Ideas on mounting another sheet of drywall on the ceiling..on top of the cottage cheese acoustic crap?? would that be almost a way of getting some miniscule air spaces and somewhat floating of the new sheet?? ..just an idea. I've scraped that stuff before and it's way fun!!(sarcasm) Thought maybe then I could surface mount the lighting with no holes into the attic for sound escape.

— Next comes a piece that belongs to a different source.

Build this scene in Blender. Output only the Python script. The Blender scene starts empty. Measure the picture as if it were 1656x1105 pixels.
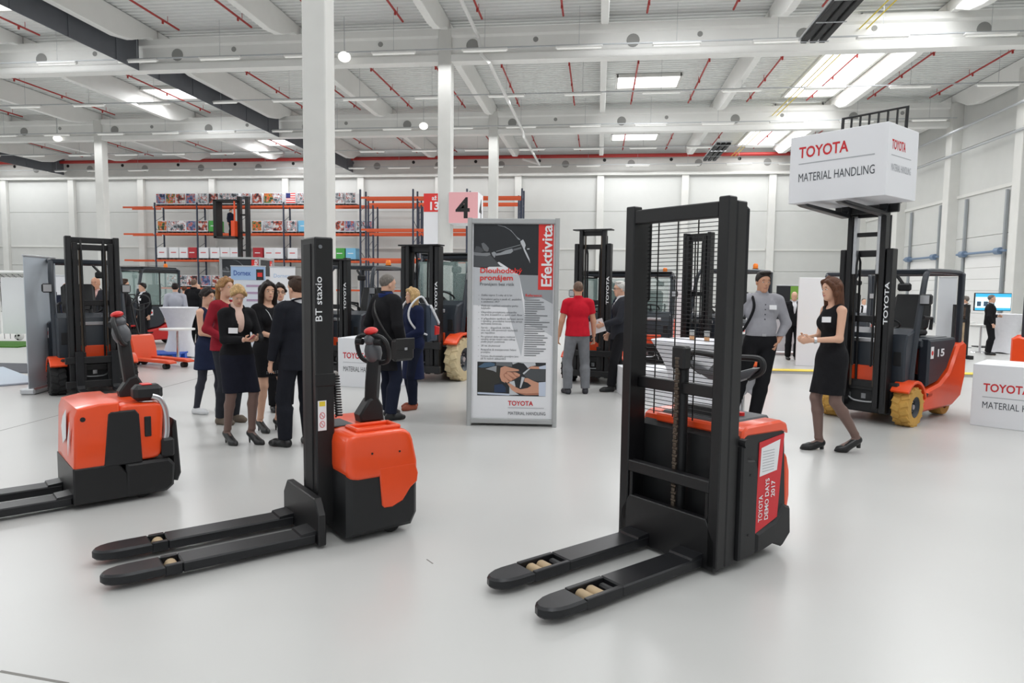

I've read many time about cutting the drywall inbetween the studs in order to gain access to the first outside leaf. Commonly it says to use the cut pieces to add mass to the first leaf by screwing them on.
The interior wall between the tracking room and to the bathroom and another to the storage are 2x4 stud walls with 1/2" on both sides. The one to the storage room is open studs inside the storage room. How do I mount/screw drywall to drywall? It would seem the screws would spin before a solid fastening...
Is this a place for glue?
appreciatively,
kel

Posted: Fri Dec 03, 2004 5:00 am
by gdgross
motown59 wrote: Ideas on mounting another sheet of drywall on the ceiling..on top of the cottage cheese acoustic crap?? would that be almost a way of getting some miniscule air spaces and somewhat floating of the new sheet?? ..just an idea. I've scraped that stuff before and it's way fun!!(sarcasm) Thought maybe then I could surface mount the lighting with no holes into the attic for sound escape.
Hi kel, I don't know how much of a mess you are willing to make removing the 'cottage cheese,' but IME it came off fairly quickly with some water. We got one of those pesticide type sprayers to spray the water onto the ceiling. After that, we made quick work of it with a few large putty knives.

BTW, I am in so cal also.

Posted: Fri Dec 03, 2004 11:18 am
by motown59
Hey GD, nice to meet you..
yea, I've done the sprayer/water/scrape thing before. I might do it again, especially if I rip up the carpet.